Prices Are Flat Across Energy Board
Prices are flat across the energy board this morning after breaking through technical resistances in compelling fashion yesterday. Prompt month HO is up just over half a cent after lagging the complex during yesterday’s rally. Gasoline futures are hopping back and forth over where they ended yesterday while crude oil seems content barely in the green.
Some bullish news out of Libya and Venezuela helped bolster prices yesterday, but stern sentiment from the White House on Iran imports is claiming the majority of the credit. Allowing sanction waivers to expire at the end of April will essentially terminate all Iranian exports to 8 countries, including China, overnight.
A sister article to yesterday’s report on US-Mexico energy trade, the EIA published today that the US set record high petroleum product exports in 2018. Of the countries our three largest exported products are sent, Mexico ranks first in both gasoline and diesel and second in propane. Last year, Mexico imported 529,000 barrels of gasoline from the US per day, more than all other country combined.

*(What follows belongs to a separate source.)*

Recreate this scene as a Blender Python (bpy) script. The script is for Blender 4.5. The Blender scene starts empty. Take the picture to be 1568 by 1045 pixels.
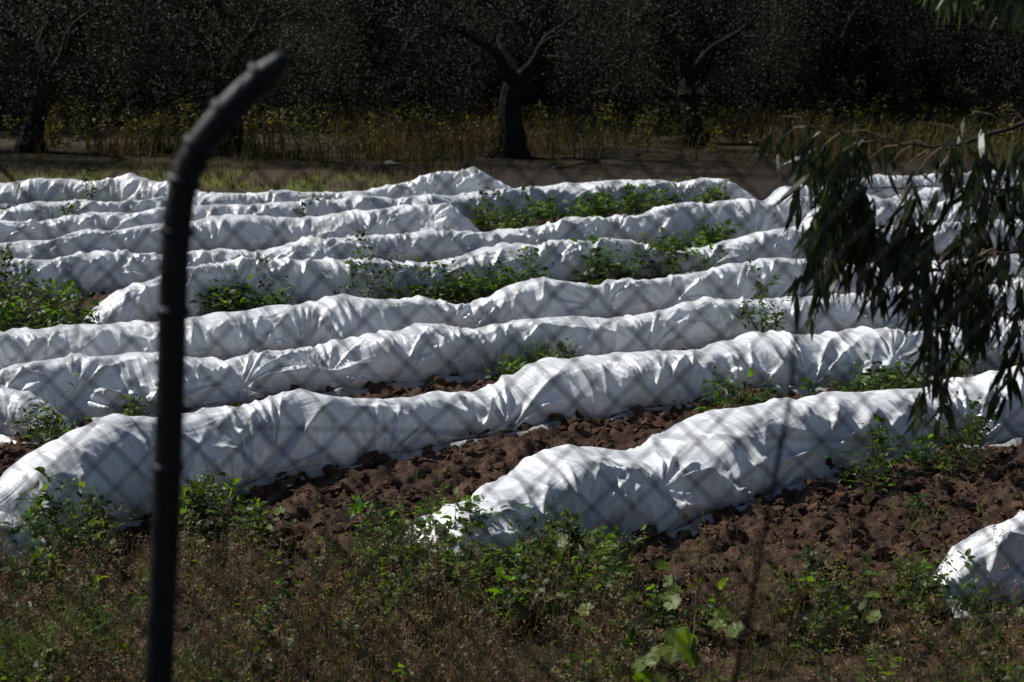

Buying pressure for gasoline futures may show signs of waning in the next couple weeks. The May contract has continued RBOB’s rally dating back to the beginning of the year, and set fresh 2019 highs overnight, but traded volume for the gasoline benchmark has continued to slow for about two weeks now. If we in fact saw some ‘last gasp’ buying last night, prices could be seen 20 cents lower in the short term.